Aden (Metrobali.com) –

Sedikitnya delapan orang tewas ketika orang-orang suku bersenjata melancarkan serangan Jumat untuk menghentikan perbaikan pipa minyak yang diledakkan bulan lalu di Yaman tenggara, kata beberapa sumber suku.

Enam prajurit yang menjaga tim penanganan kerusakan dan dua orang suku tewas dalam insiden itu, yang berhasil menghentikan pekerjaan perbaikan di pipa yang menghubungkan ladang minyak Masila dengan fasilitas ekspor al-Dabbah di kawasan Laut Arab, kata para saksi.
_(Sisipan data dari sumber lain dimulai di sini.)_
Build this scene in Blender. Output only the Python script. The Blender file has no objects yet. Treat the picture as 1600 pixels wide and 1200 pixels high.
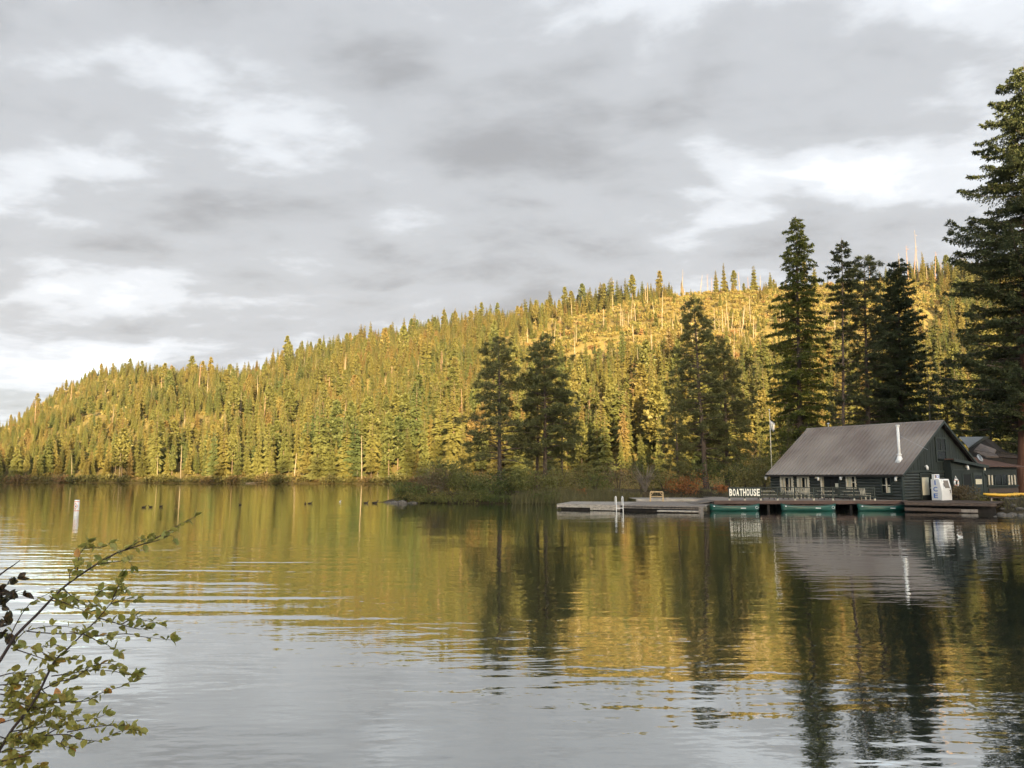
import bpy, math, random
import numpy as np
from mathutils import Vector, Matrix
R = math.radians
S = bpy.context.scene
COL = S.collection
rng = np.random.default_rng(7)
random.seed(7)

# ------------------------------------------------------------------ camera
EYE, FPX = 2.9, 1200.0                      # eye height over the water, focal length for a 1600 px wide frame
PITCH = math.atan(144 / FPX)
CP, SP = math.cos(PITCH), math.sin(PITCH)
cam = bpy.data.cameras.new('camera'); co = bpy.data.objects.new('camera', cam); COL.objects.link(co)
cam.sensor_width = 36; cam.lens = 36 * FPX / 1600
cam.clip_start, cam.clip_end = 0.05, 6000
co.location = (0, 0, EYE); co.rotation_euler = (R(90) + PITCH, 0, 0)
S.camera = co

# ------------------------------------------------------------------ light
SUN_EL, SUN_FROM_RIGHT = 9.0, 9.0          # low sun behind the camera, a little to the right
sd = bpy.data.lights.new('sun', 'SUN'); so = bpy.data.objects.new('sun', sd); COL.objects.link(so)
sd.energy = 5.0; sd.angle = R(0.5); sd.color = (1.0, 0.78, 0.42)
TOSUN = Vector((math.sin(R(SUN_FROM_RIGHT)) * math.cos(R(SUN_EL)), -math.cos(R(SUN_FROM_RIGHT)) * math.cos(R(SUN_EL)), math.sin(R(SUN_EL))))
so.rotation_euler = (-TOSUN).to_track_quat('-Z', 'Y').to_euler()
so.location = (30, -60, 60)
S.view_settings.view_transform = 'Standard'; S.view_settings.look = 'None'
S.view_settings.exposure = 2.5; S.view_settings.gamma = 1.0
S.view_settings.use_curve_mapping = False
S.cycles.use_denoising = True
S.cycles.max_bounces = 6; S.cycles.diffuse_bounces = 3; S.cycles.glossy_bounces = 4; S.cycles.transparent_max_bounces = 6
S.cycles.sample_clamp_indirect = 6


class NT:
    """small node-tree helper"""
    def __init__(s, tree):
        s.t = tree; s.t.nodes.clear()
    def n(s, typ, inp=None, **kw):
        nd = s.t.nodes.new(typ)
        for k, v in kw.items():
            setattr(nd, k, v)
        for k, v in (inp or {}).items():
            sock = nd.inputs[k]
            if isinstance(v, bpy.types.NodeSocket):
                s.t.links.new(v, sock)
            else:
                if isinstance(v, tuple) and len(v) == 3 and sock.type == 'RGBA':
                    v = (*v, 1)
                sock.default_value = v
        return nd
    def math(s, op, a, b=0.0, c=None, clamp=False):
        d = {0: a, 1: b}
        if c is not None: d[2] = c
        return s.n('ShaderNodeMath', d, operation=op, use_clamp=clamp).outputs[0]
    def ramp(s, fac, stops, interp='LINEAR'):
        nd = s.n('ShaderNodeValToRGB', {0: fac}); cr = nd.color_ramp; cr.interpolation = interp
        while len(cr.elements) < len(stops): cr.elements.new(0.5)
        for e, (p, c) in zip(cr.elements, stops):
            e.position = p; e.color = (*c, 1) if len(c) == 3 else c
        return nd.outputs[0]
    def mix(s, fac, a, b, mode='MIX'):
        nd = s.n('ShaderNodeMix', data_type='RGBA', blend_type=mode)
        for idx, v in ((0, fac), (6, a), (7, b)):
            if isinstance(v, bpy.types.NodeSocket): s.t.links.new(v, nd.inputs[idx])
            else: nd.inputs[idx].default_value = (*v, 1) if isinstance(v, tuple) and len(v) == 3 else v
        return nd.outputs[2]
    def noise(s, vec, scale, detail=3.0, rough=0.5, dist=0.0):
        d = {'Scale': scale, 'Detail': detail, 'Roughness': rough, 'Distortion': dist}
        if vec is not None: d['Vector'] = vec
        return s.n('ShaderNodeTexNoise', d).outputs[0]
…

Pipa minyak itu, yang memiliki kapasitas 120.000 barel per hari, diledakkan dua kali dalam waktu dua hari oleh penyerang-penyerang bersenjata, yang mengganggu sumber pemasukan penting bagi negara Arab miskin itu.

Ketegangan terjadi antara pemerintah dan orang suku di provinsi Hadramout sejak awal Desember, ketika seorang ketua suku penting tewas dalam penembakan di sebuah pos pemeriksaan militer, kata media setempat.

Orang suku di daerah itu membantah melakukan peledakan namun mengatakan, mereka tidak akan mengizinkan pemerintah melakukan perbaikan pipa sampai mereka menyerahkan prajurit yang membunuh ketua suku itu.

Orang-orang suku juga menyerang fasilitas-fasilitas pemerintah dan energi dan akhir bulan lalu menguasai sebuah bangunan kementerian perminyakan di Hadramout.

Orang-orang suku berulang kali menyerang pipa minyak untuk menekan pemerintah pusat di Sanaa agar memenuhi tuntutan mereka seperti pekerjaan, sengketa tanah atau pembebasan rekan-rekan mereka yang ditahan.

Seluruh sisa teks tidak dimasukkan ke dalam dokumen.